Artists: Fernando Pasarin, Andy Owens, Mick Gray, Scott Hanna



“LEGACY” part five! Sovereign has come, and she’s brought Olympus with her. The Great Darkness is growing, and it’s ready to consume the Earth—and the Justice League is missing! Batman, Wonder Woman and the future children of the Justice League must put aside their differences if the present and the future are to be saved!



Despite some problems in the underpinning logic of the story, there are some interesting tidbits in the story. Chief among them is the revelation of Sovereign’s true identity, which I won’t spoil. The revelation clears up why Sovereign is so concerned with Wonder Woman and her future son, Hunter.

It’s also interesting that Hunter reveals that he is not the son of Steve Trevor, who would be the obvious guess for fathering Diana’s child. But if not Steve, then who? Out of sheer curiosity, I hope this question is answered, even if it turns out to have no bearing on the story.

Also interesting is the revelation that the future Aquaman’s plight is due to the actions of his daughter. She has apparently forbidden him from using water, which has forced him to use Cyborg’s cybernetic shell to survive.

And the one true note that this story strikes is how seeing his old teammates again rekindles hope in the future Aquaman, bringing him back over to the side of good.



Unfortunately, there are quite a few problems with the story. Most importantly, is that the whole situation seems impossible to begin with. Steve Trevor suggests that idea that the League’s children having traveled back in time may end up changing the past. I suspect that Hitch intends for their presence to erase their future timeline.

However, we already know that timeline can’t happen anyway. The Kent’s are about to move away from their farm in Hamilton County without Hunter’s intervention. Barry is destined to marry Iris West, not Jessica. In fact, Barry and Jessica’s relationship does not seem to exist outside of the Justice League title.

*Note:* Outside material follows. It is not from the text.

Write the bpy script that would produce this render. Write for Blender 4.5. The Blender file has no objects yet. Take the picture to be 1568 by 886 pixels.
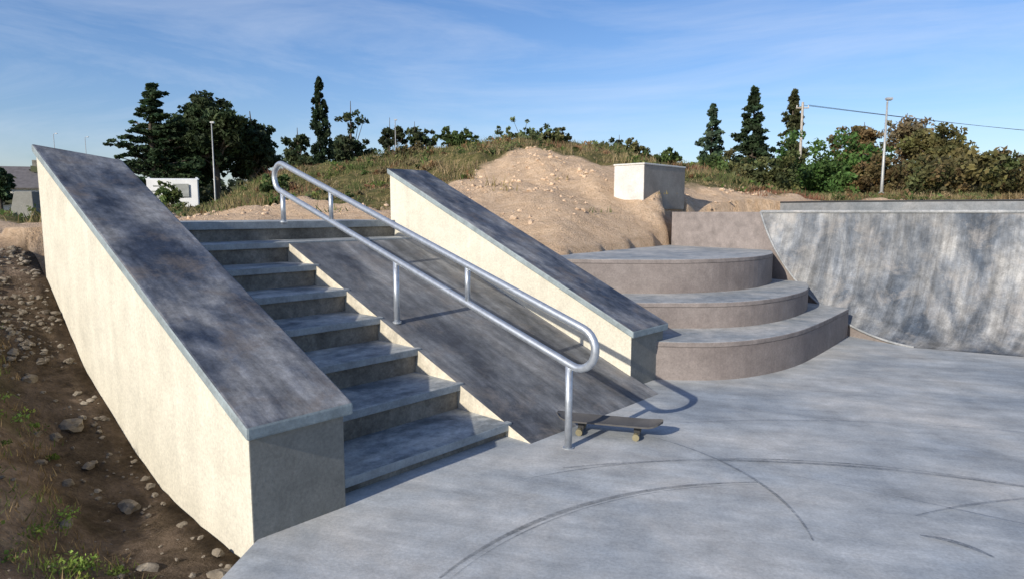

I also find myself confused as to what is going on with “the Dark.” Is it in cahoots with Sovereign or opposed to her. This is something that probably should be clear this far into the storyline.

Another minor quibble concerns the art. The art is actually really good, but I find the depiction of Cyborg’s son Cube confusing. Given the choice of facial features, hairstyle, and hairband, I would assume Cube to be Cyborg’s daughter. In fact, I did until the first time the text indicated his gender.



There is the makings of a great Justice League story in here, but it just seems off somehow. Some story elements are confusing, while others seem contradictory with what else is going on in the DCU. Also, it seems hard to care too much about children of the League that we barely know and that come from a future that could never happen.

Derek McNeil

I have been an avid reader of DC Comics since the early 70s. My earliest exposure was to Batman and Superman comics, Batman (Adam West) reruns, and watching the Super-Friends every Saturday morning.